BEGIN Dataset content

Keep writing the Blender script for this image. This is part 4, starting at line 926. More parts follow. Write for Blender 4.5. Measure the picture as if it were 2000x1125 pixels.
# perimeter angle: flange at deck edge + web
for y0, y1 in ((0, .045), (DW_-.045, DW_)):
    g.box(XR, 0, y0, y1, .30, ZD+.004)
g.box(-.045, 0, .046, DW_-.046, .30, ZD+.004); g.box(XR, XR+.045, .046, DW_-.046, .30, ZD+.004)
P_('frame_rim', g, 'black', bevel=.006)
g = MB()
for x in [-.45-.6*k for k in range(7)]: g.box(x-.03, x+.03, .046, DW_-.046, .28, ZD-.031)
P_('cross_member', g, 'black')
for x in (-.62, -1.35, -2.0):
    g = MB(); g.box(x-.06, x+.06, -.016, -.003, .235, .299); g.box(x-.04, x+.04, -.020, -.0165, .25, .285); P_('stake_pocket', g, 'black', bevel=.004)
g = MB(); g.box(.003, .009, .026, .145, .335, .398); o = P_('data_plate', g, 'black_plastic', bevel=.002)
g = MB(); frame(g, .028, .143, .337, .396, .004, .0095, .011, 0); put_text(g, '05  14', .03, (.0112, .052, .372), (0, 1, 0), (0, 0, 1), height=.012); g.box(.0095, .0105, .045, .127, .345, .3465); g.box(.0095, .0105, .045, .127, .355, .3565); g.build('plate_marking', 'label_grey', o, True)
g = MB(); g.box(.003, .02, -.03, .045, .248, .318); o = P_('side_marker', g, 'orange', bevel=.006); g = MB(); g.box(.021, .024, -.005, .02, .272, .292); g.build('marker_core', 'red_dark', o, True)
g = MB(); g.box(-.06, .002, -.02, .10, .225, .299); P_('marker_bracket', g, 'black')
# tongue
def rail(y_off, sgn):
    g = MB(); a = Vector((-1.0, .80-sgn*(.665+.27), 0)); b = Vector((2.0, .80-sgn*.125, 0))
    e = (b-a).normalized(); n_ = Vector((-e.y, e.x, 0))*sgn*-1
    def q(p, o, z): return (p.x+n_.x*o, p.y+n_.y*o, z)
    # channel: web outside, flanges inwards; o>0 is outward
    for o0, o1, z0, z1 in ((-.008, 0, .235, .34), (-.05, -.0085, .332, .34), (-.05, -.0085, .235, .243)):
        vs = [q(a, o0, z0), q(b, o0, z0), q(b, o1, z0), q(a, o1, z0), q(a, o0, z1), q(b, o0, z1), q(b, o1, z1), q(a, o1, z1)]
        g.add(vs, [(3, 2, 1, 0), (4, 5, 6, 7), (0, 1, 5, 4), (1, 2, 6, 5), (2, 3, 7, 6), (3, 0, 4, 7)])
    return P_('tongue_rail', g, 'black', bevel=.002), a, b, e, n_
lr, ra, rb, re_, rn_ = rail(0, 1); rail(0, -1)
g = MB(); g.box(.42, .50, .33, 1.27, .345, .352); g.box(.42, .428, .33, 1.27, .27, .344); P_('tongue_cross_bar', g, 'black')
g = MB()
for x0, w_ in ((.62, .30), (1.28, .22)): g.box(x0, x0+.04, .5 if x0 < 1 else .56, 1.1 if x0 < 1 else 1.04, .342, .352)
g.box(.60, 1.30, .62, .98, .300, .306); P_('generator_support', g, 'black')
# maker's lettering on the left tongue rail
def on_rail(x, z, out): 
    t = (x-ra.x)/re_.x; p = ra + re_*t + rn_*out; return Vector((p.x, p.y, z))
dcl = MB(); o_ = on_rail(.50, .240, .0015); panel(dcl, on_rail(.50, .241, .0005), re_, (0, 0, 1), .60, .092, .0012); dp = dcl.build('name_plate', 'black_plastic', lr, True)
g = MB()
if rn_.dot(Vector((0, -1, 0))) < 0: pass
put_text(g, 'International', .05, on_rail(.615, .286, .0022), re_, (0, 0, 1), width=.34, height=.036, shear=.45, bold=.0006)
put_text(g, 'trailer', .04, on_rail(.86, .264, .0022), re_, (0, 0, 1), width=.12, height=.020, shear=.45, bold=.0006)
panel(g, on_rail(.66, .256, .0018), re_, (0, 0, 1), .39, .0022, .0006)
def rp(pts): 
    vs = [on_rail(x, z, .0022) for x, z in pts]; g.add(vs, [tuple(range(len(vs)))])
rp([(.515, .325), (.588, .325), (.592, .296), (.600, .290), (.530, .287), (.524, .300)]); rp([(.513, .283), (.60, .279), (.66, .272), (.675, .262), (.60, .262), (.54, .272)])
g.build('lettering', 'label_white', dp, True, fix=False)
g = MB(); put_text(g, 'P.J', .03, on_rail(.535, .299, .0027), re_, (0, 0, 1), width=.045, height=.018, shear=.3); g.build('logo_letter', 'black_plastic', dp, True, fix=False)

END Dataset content

Stated task
Reproduce the material above without altering a single character.

Task solution
Keep writing the Blender script for this image. This is part 4, starting at line 926. More parts follow. Write for Blender 4.5. Measure the picture as if it were 2000x1125 pixels.
# perimeter angle: flange at deck edge + web
for y0, y1 in ((0, .045), (DW_-.045, DW_)):
    g.box(XR, 0, y0, y1, .30, ZD+.004)
g.box(-.045, 0, .046, DW_-.046, .30, ZD+.004); g.box(XR, XR+.045, .046, DW_-.046, .30, ZD+.004)
P_('frame_rim', g, 'black', bevel=.006)
g = MB()
for x in [-.45-.6*k for k in range(7)]: g.box(x-.03, x+.03, .046, DW_-.046, .28, ZD-.031)
P_('cross_member', g, 'black')
for x in (-.62, -1.35, -2.0):
    g = MB(); g.box(x-.06, x+.06, -.016, -.003, .235, .299); g.box(x-.04, x+.04, -.020, -.0165, .25, .285); P_('stake_pocket', g, 'black', bevel=.004)
g = MB(); g.box(.003, .009, .026, .145, .335, .398); o = P_('data_plate', g, 'black_plastic', bevel=.002)
g = MB(); frame(g, .028, .143, .337, .396, .004, .0095, .011, 0); put_text(g, '05  14', .03, (.0112, .052, .372), (0, 1, 0), (0, 0, 1), height=.012); g.box(.0095, .0105, .045, .127, .345, .3465); g.box(.0095, .0105, .045, .127, .355, .3565); g.build('plate_marking', 'label_grey', o, True)
g = MB(); g.box(.003, .02, -.03, .045, .248, .318); o = P_('side_marker', g, 'orange', bevel=.006); g = MB(); g.box(.021, .024, -.005, .02, .272, .292); g.build('marker_core', 'red_dark', o, True)
g = MB(); g.box(-.06, .002, -.02, .10, .225, .299); P_('marker_bracket', g, 'black')
# tongue
def rail(y_off, sgn):
    g = MB(); a = Vector((-1.0, .80-sgn*(.665+.27), 0)); b = Vector((2.0, .80-sgn*.125, 0))
    e = (b-a).normalized(); n_ = Vector((-e.y, e.x, 0))*sgn*-1
    def q(p, o, z): return (p.x+n_.x*o, p.y+n_.y*o, z)
    # channel: web outside, flanges inwards; o>0 is outward
    for o0, o1, z0, z1 in ((-.008, 0, .235, .34), (-.05, -.0085, .332, .34), (-.05, -.0085, .235, .243)):
        vs = [q(a, o0, z0), q(b, o0, z0), q(b, o1, z0), q(a, o1, z0), q(a, o0, z1), q(b, o0, z1), q(b, o1, z1), q(a, o1, z1)]
        g.add(vs, [(3, 2, 1, 0), (4, 5, 6, 7), (0, 1, 5, 4), (1, 2, 6, 5), (2, 3, 7, 6), (3, 0, 4, 7)])
    return P_('tongue_rail', g, 'black', bevel=.002), a, b, e, n_
lr, ra, rb, re_, rn_ = rail(0, 1); rail(0, -1)
g = MB(); g.box(.42, .50, .33, 1.27, .345, .352); g.box(.42, .428, .33, 1.27, .27, .344); P_('tongue_cross_bar', g, 'black')
g = MB()
for x0, w_ in ((.62, .30), (1.28, .22)): g.box(x0, x0+.04, .5 if x0 < 1 else .56, 1.1 if x0 < 1 else 1.04, .342, .352)
g.box(.60, 1.30, .62, .98, .300, .306); P_('generator_support', g, 'black')
# maker's lettering on the left tongue rail
def on_rail(x, z, out): 
    t = (x-ra.x)/re_.x; p = ra + re_*t + rn_*out; return Vector((p.x, p.y, z))
dcl = MB(); o_ = on_rail(.50, .240, .0015); panel(dcl, on_rail(.50, .241, .0005), re_, (0, 0, 1), .60, .092, .0012); dp = dcl.build('name_plate', 'black_plastic', lr, True)
g = MB()
if rn_.dot(Vector((0, -1, 0))) < 0: pass
put_text(g, 'International', .05, on_rail(.615, .286, .0022), re_, (0, 0, 1), width=.34, height=.036, shear=.45, bold=.0006)
put_text(g, 'trailer', .04, on_rail(.86, .264, .0022), re_, (0, 0, 1), width=.12, height=.020, shear=.45, bold=.0006)
panel(g, on_rail(.66, .256, .0018), re_, (0, 0, 1), .39, .0022, .0006)
def rp(pts): 
    vs = [on_rail(x, z, .0022) for x, z in pts]; g.add(vs, [tuple(range(len(vs)))])
rp([(.515, .325), (.588, .325), (.592, .296), (.600, .290), (.530, .287), (.524, .300)]); rp([(.513, .283), (.60, .279), (.66, .272), (.675, .262), (.60, .262), (.54, .272)])
g.build('lettering', 'label_white', dp, True, fix=False)
g = MB(); put_text(g, 'P.J', .03, on_rail(.535, .299, .0027), re_, (0, 0, 1), width=.045, height=.018, shear=.3); g.build('logo_letter', 'black_plastic', dp, True, fix=False)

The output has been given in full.